### DATASET EXCERPT

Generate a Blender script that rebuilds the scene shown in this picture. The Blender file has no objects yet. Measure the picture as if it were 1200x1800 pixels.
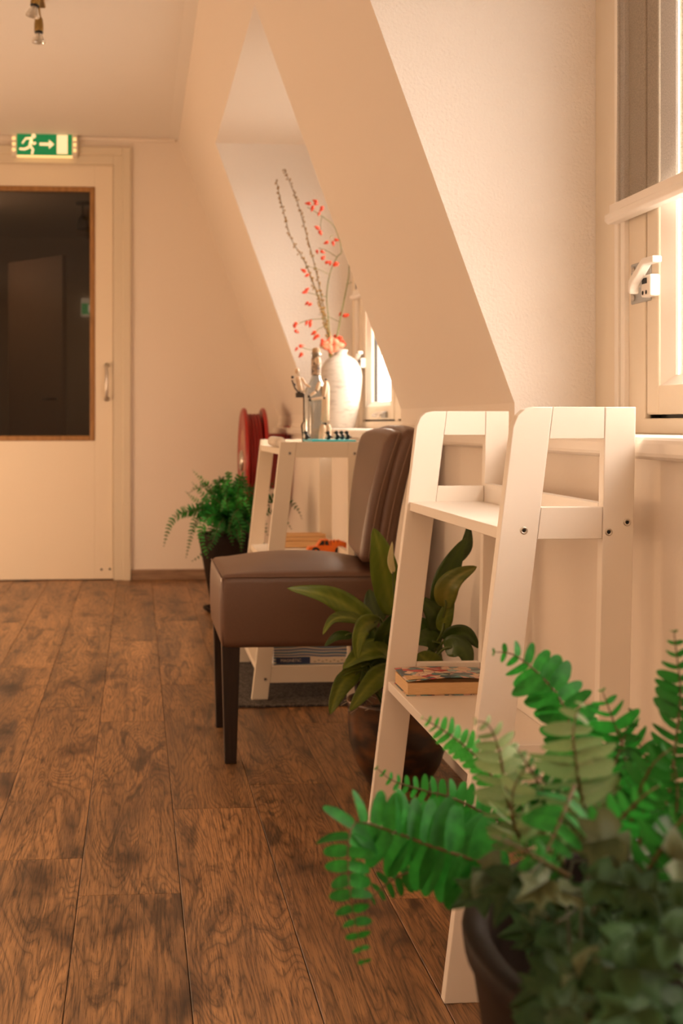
import bpy, bmesh, math, random
from mathutils import Vector, Matrix
R = math.radians
C = bpy.context.scene.collection
SC = bpy.context.scene
random.seed(7)

# ------------------------------------------------------------------ camera
F_PX, CX, CY, EYE, YAW = 2300.0, 422.0, 745.0, 0.85, math.atan(182 / 2300)
cam_d = bpy.data.cameras.new('camera')
cam = bpy.data.objects.new('camera', cam_d); C.objects.link(cam)
cam.location = (0, 0, EYE)
cam.rotation_euler = (R(90), 0, -YAW)
cam_d.sensor_fit = 'VERTICAL'; cam_d.sensor_height = 36; cam_d.sensor_width = 24
cam_d.lens = F_PX / 1800 * 36
cam_d.shift_x = (600 - CX) / 1800
cam_d.shift_y = -(900 - CY) / 1800
cam_d.clip_start = 0.05
cam_d.dof.use_dof = True; cam_d.dof.focus_distance = 2.05; cam_d.dof.aperture_fstop = 7.5
SC.camera = cam

# ------------------------------------------------------------------ world, lights, exposure
W = bpy.data.worlds.new('overcast'); SC.world = W; W.use_nodes = True
bg = W.node_tree.nodes['Background']
bg.inputs['Strength'].default_value = 17.5
_nt = W.node_tree; _tc = _nt.nodes.new('ShaderNodeTexCoord'); _sx = _nt.nodes.new('ShaderNodeSeparateXYZ'); _rp = _nt.nodes.new('ShaderNodeValToRGB'); _mr = _nt.nodes.new('ShaderNodeMapRange')
_mr.inputs['From Min'].default_value = -1; _nt.links.new(_tc.outputs['Generated'], _sx.inputs[0]); _nt.links.new(_sx.outputs['Z'], _mr.inputs['Value']); _nt.links.new(_mr.outputs[0], _rp.inputs['Fac'])
_e = _rp.color_ramp.elements; _e.new(0.5); _e.new(0.5)     # ground below the horizon, hazy bright overcast above it
for _i, (_p, _c) in enumerate(((0.0, (.24, .20, .165)), (0.47, (.30, .255, .21)), (0.505, (1.0, .83, .69)), (1.0, (1.0, .84, .70)))): _e[_i].position = _p; _e[_i].color = (*_c, 1)
_nt.links.new(_rp.outputs['Color'], bg.inputs['Color'])

def area(name, loc, rot, sx, sy, power, col, portal=False):
    d = bpy.data.lights.new(name, 'AREA'); d.shape = 'RECTANGLE'; d.size = sx; d.size_y = sy
    d.energy = power; d.color = col
    if portal: d.cycles.is_portal = True
    o = bpy.data.objects.new(name, d); C.objects.link(o); o.location = loc; o.rotation_euler = rot
    return o
for yc, sz in ((1.27, 2.16), (4.76, 1.32)):      # daylight portals in the two dormer windows
    area('window_portal', (1.03, yc, 1.42), (0, R(90), 0), 1.16, sz, 1, (1, 1, 1), True)
def lamp(name, loc, power, col, radius):
    d = bpy.data.lights.new(name, 'POINT'); d.energy = power; d.color = col; d.shadow_soft_size = radius
    o = bpy.data.objects.new(name, d); C.objects.link(o); o.location = loc; return o
WARM = (1.0, 0.64, 0.37)
for loc, p in (((-1.7, 3.3, 0.75), 22), ((-1.6, 5.6, 0.7), 40), ((-1.82, 0.2, 1.4), 18), ((0.15, -1.8, 1.75), 29), ((-1.2, 9.0, 1.9), 6)):   # unseen warm fill lights, added to brighten the corridor and hall
    lamp('fill_light', loc, p, WARM, 0.2)

SC.view_settings.view_transform = 'Standard'; SC.view_settings.look = 'None'
SC.view_settings.gamma = 1; SC.view_settings.use_curve_mapping = False
SC.view_settings.exposure = 0.0
SC.cycles.use_denoising = True
SC.cycles.max_bounces = 12; SC.cycles.diffuse_bounces = 6; SC.cycles.transparent_max_bounces = 24
SC.cycles.sample_clamp_indirect = 8

# ------------------------------------------------------------------ helpers
CT, ST = math.cos(YAW), math.sin(YAW)
def at(px, py, Y):
    """the point of the plane y = Y that the photograph shows at (px, py)"""
    u = (px - CX) / F_PX; v = -(py - CY) / F_PX
    t = Y / (CT - u * ST)
    return Vector(((u * CT + ST) * t, Y, EYE + v * t))

def new_bm(): return bmesh.new()

def add_box(bm, x0, x1, y0, y1, z0, z1, bev=0.0, seg=2, mi=0):
    r = bmesh.ops.create_cube(bm, size=1)
    vs = r['verts']
    for v in vs:
        v.co = Vector(((x0 + x1) / 2 + v.co.x * (x1 - x0), (y0 + y1) / 2 + v.co.y * (y1 - y0), (z0 + z1) / 2 + v.co.z * (z1 - z0)))
    fs = {f for v in vs for f in v.link_faces}
    for f in fs: f.material_index = mi
    if bev > 0:
        es = list({e for v in vs for e in v.link_edges})
        bmesh.ops.bevel(bm, geom=es, offset=bev, segments=seg, profile=0.5, affect='EDGES')
    return vs

def add_prism(bm, pts, a0, a1, axis='y', bev=0.0, mi=0):
    """extrude a polygon; axis y: pts are (x,z); axis x: pts (y,z); axis z: pts (x,y)"""
    def mk(p, a):
        return Vector((p[0], a, p[1])) if axis == 'y' else Vector((a, p[0], p[1])) if axis == 'x' else Vector((p[0], p[1], a))
    A = [bm.verts.new(mk(p, a0)) for p in pts]; B = [bm.verts.new(mk(p, a1)) for p in pts]
    fs = [bm.faces.new(A), bm.faces.new(B[::-1])]
    n = len(pts)
    for i in range(n): fs.append(bm.faces.new((A[i], B[i], B[(i + 1) % n], A[(i + 1) % n])))
    for f in fs: f.material_index = mi
    bmesh.ops.recalc_face_normals(bm, faces=fs)
    if bev > 0:
        es = list({e for f in fs for e in f.edges})
        bmesh.ops.bevel(bm, geom=es, offset=bev, segments=2, profile=0.5, affect='EDGES')
    return fs

def frame_of(t):
    t = t.normalized(); up = Vector((0, 0, 1)) if abs(t.z) < 0.9 else Vector((1, 0, 0))
    a = t.cross(up).normalized(); return a, t.cross(a).normalized()

def add_tube(bm, path, rad, n=8, mi=0, caps=True):
    path = [Vector(p) for p in path]
    rad = rad if isinstance(rad, (list, tuple)) else [rad] * len(path)
    rings = []; a = None
    for i, p in enumerate(path):
        t = (path[min(i + 1, len(path) - 1)] - path[max(i - 1, 0)]).normalized()
        if a is None: a, b = frame_of(t)
        else:
            a = (a - t * a.dot(t)).normalized(); b = t.cross(a)
        rings.append([bm.verts.new(p + (a * math.cos(2 * math.pi * k / n) + b * math.sin(2 * math.pi * k / n)) * rad[i]) for k in range(n)])
    fs = []
    for i in range(len(rings) - 1):
        for k in range(n):
            fs.append(bm.faces.new((rings[i][k], rings[i][(k + 1) % n], rings[i + 1][(k + 1) % n], rings[i + 1][k])))
    if caps:
        fs.append(bm.faces.new(rings[0][::-1])); fs.append(bm.faces.new(rings[-1]))
    for f in fs: f.smooth = True; f.material_index = mi
    bmesh.ops.recalc_face_normals(bm, faces=fs)
    return fs

def add_lathe(bm, prof, n=32, c=(0, 0, 0), axis='z', mi=0, rot=None):
    c = Vector(c); rings = []
    for r, h in prof:
        ring = []
        for k in range(n):
            q = 2 * math.pi * k / n
            u, v = r * math.cos(q), r * math.sin(q)
            co = Vector((u, v, h)) if axis == 'z' else Vector((h, u, v)) if axis == 'x' else Vector((u, h, v))
            if rot is not None: co = rot @ co
            ring.append(bm.verts.new(c + co))
        rings.append(ring)
    fs = []
    for i in range(len(rings) - 1):
        for k in range(n):
            fs.append(bm.faces.new((rings[i][k], rings[i][(k + 1) % n], rings[i + 1][(k + 1) % n], rings[i + 1][k])))
    if prof[0][0] > 1e-5: fs.append(bm.faces.new(rings[0][::-1]))
    if prof[-1][0] > 1e-5: fs.append(bm.faces.new(rings[-1]))
    for f in fs: f.smooth = True; f.material_index = mi
    bmesh.ops.remove_doubles(bm, verts=[v for r in rings for v in r], dist=1e-6)
    return fs

def add_ball(bm, c, r, sc=(1, 1, 1), n=10, rot=None, mi=0):
    m = Matrix.Translation(Vector(c)) @ (rot.to_4x4() if rot is not None else Matrix.Identity(4)) @ Matrix.Diagonal((r * sc[0], r * sc[1], r * sc[2], 1))
    g = bmesh.ops.create_uvsphere(bm, u_segments=n, v_segments=max(6, n * 2 // 3), radius=1, matrix=m)
    for f in {f for v in g['verts'] for f in v.link_faces}: f.smooth = True; f.material_index = mi

def obj(name, bm, mats, parent=None, kind=None, smooth=None):
    me = bpy.data.meshes.new(name)
    bmesh.ops.recalc_face_normals(bm, faces=bm.faces) if False else None
    bm.to_mesh(me); bm.free()
    for m in (mats if isinstance(mats, (list, tuple)) else [mats]): me.materials.append(m)
    if smooth is not None:
        for p in me.polygons: p.use_smooth = smooth
    o = bpy.data.objects.new(name, me); C.objects.link(o)
    if parent is not None: o.parent = parent
    if kind: o['kind'] = kind
    return o

def link_mesh(name, me, parent, mat=None):
    o = bpy.data.objects.new(name, me); C.objects.link(o); o.parent = parent
    return o

def thing(name, label, cat, loc=(0, 0, 0), group=None):
    o = bpy.data.objects.new(name, None); C.objects.link(o); o.empty_display_size = 0.05
    o.location = loc; o['label'] = label; o['category'] = cat
    if group: o['group'] = group
    return o
def tag(o, label, cat, group=None):
    o['label'] = label; o['category'] = cat
    if group: o['group'] = group
    return o
def holder(name):
    o = bpy.data.objects.new(name, None); C.objects.link(o); o['kind'] = 'structure'; return o

# ------------------------------------------------------------------ materials
def mat(name, col, rough=0.5, metal=0.0, spec=0.5, emit=None, estr=1.0, bump=None, trans=0.0, sheen=0.0, sss=0.0):
    m = bpy.data.materials.new(name); m.use_nodes = True
    nt = m.node_tree; p = nt.nodes['Principled BSDF']
    p.inputs['Base Color'].default_value = (*col, 1); p.inputs['Roughness'].default_value = rough
    p.inputs['Metallic'].default_value = metal; p.inputs['Specular IOR Level'].default_value = spec
    if trans: p.inputs['Transmission Weight'].default_value = trans
    if emit: p.inputs['Emission Color'].default_value = (*emit, 1); p.inputs['Emission Strength'].default_value = estr
    if bump:
        sc, st, dist = bump
        tc = nt.nodes.new('ShaderNodeTexCoord'); n = nt.nodes.new('ShaderNodeTexNoise'); b = nt.nodes.new('ShaderNodeBump')
        n.inputs['Scale'].default_value = sc; n.inputs['Detail'].default_value = 5
        b.inputs['Strength'].default_value = st; b.inputs['Distance'].default_value = dist
        nt.links.new(tc.outputs['Object'], n.inputs['Vector']); nt.links.new(n.outputs['Fac'], b.inputs['Height'])
        nt.links.new(b.outputs['Normal'], p.inputs['Normal'])
    return m
def node(nt, t, **kw):
    n = nt.nodes.new(t)
    for k, v in kw.items(): setattr(n, k, v)
    return n
def mottled(name, c0, c1, scale, rough=0.5, detail=4, stretch=(1, 1, 1), spec=0.5, lo=0.35, hi=0.65, bump=0.0, bdist=0.002, metal=0.0):
    m = mat(name, c0, rough, metal, spec); nt = m.node_tree; p = nt.nodes['Principled BSDF']
    tc = node(nt, 'ShaderNodeTexCoord'); mp = node(nt, 'ShaderNodeMapping'); mp.inputs['Scale'].default_value = stretch
    n = node(nt, 'ShaderNodeTexNoise'); n.inputs['Scale'].default_value = scale; n.inputs['Detail'].default_value = detail
    r = node(nt, 'ShaderNodeValToRGB'); r.color_ramp.elements[0].position = lo; r.color_ramp.elements[1].position = hi
    r.color_ramp.elements[0].color = (*c0, 1); r.color_ramp.elements[1].color = (*c1, 1)
    nt.links.new(tc.outputs['Object'], mp.inputs['Vector']); nt.links.new(mp.outputs['Vector'], n.inputs['Vector'])
    nt.links.new(n.outputs['Fac'], r.inputs['Fac']); nt.links.new(r.outputs['Color'], p.inputs['Base Color'])
    if bump:
        b = node(nt, 'ShaderNodeBump'); b.inputs['Strength'].default_value = bump; b.inputs['Distance'].default_value = bdist
        nt.links.new(n.outputs['Fac'], b.inputs['Height']); nt.links.new(b.outputs['Normal'], p.inputs['Normal'])
    return m
def glassy(name, tint, gloss=0.08, rough=0.02):
    m = bpy.data.materials.new(name); m.use_nodes = True; nt = m.node_tree
    for n in list(nt.nodes): nt.nodes.remove(n)
    out = node(nt, 'ShaderNodeOutputMaterial'); mx = node(nt, 'ShaderNodeMixShader')
    tr = node(nt, 'ShaderNodeBsdfTransparent'); tr.inputs['Color'].default_value = (*tint, 1)
    gl = node(nt, 'ShaderNodeBsdfGlossy'); gl.inputs['Roughness'].default_value = rough
    lw = node(nt, 'ShaderNodeFresnel'); lw.inputs['IOR'].default_value = 1.45
    mul = node(nt, 'ShaderNodeMath', operation='MULTIPLY'); mul.inputs[1].default_value = gloss / 0.04
    nt.links.new(lw.outputs['Fac'], mul.inputs[0]); nt.links.new(mul.outputs[0], mx.inputs['Fac'])
    nt.links.new(tr.outputs[0], mx.inputs[1]); nt.links.new(gl.outputs[0], mx.inputs[2]); nt.links.new(mx.outputs[0], out.inputs['Surface'])
    return m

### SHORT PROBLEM
Repeat the lines above, starting at the first and stopping after the line that holds "random.seed(7)", with the pictures left out.

### THE OUTPUT
Generate a Blender script that rebuilds the scene shown in this picture. The Blender file has no objects yet. Measure the picture as if it were 1200x1800 pixels.
import bpy, bmesh, math, random
from mathutils import Vector, Matrix
R = math.radians
C = bpy.context.scene.collection
SC = bpy.context.scene
random.seed(7)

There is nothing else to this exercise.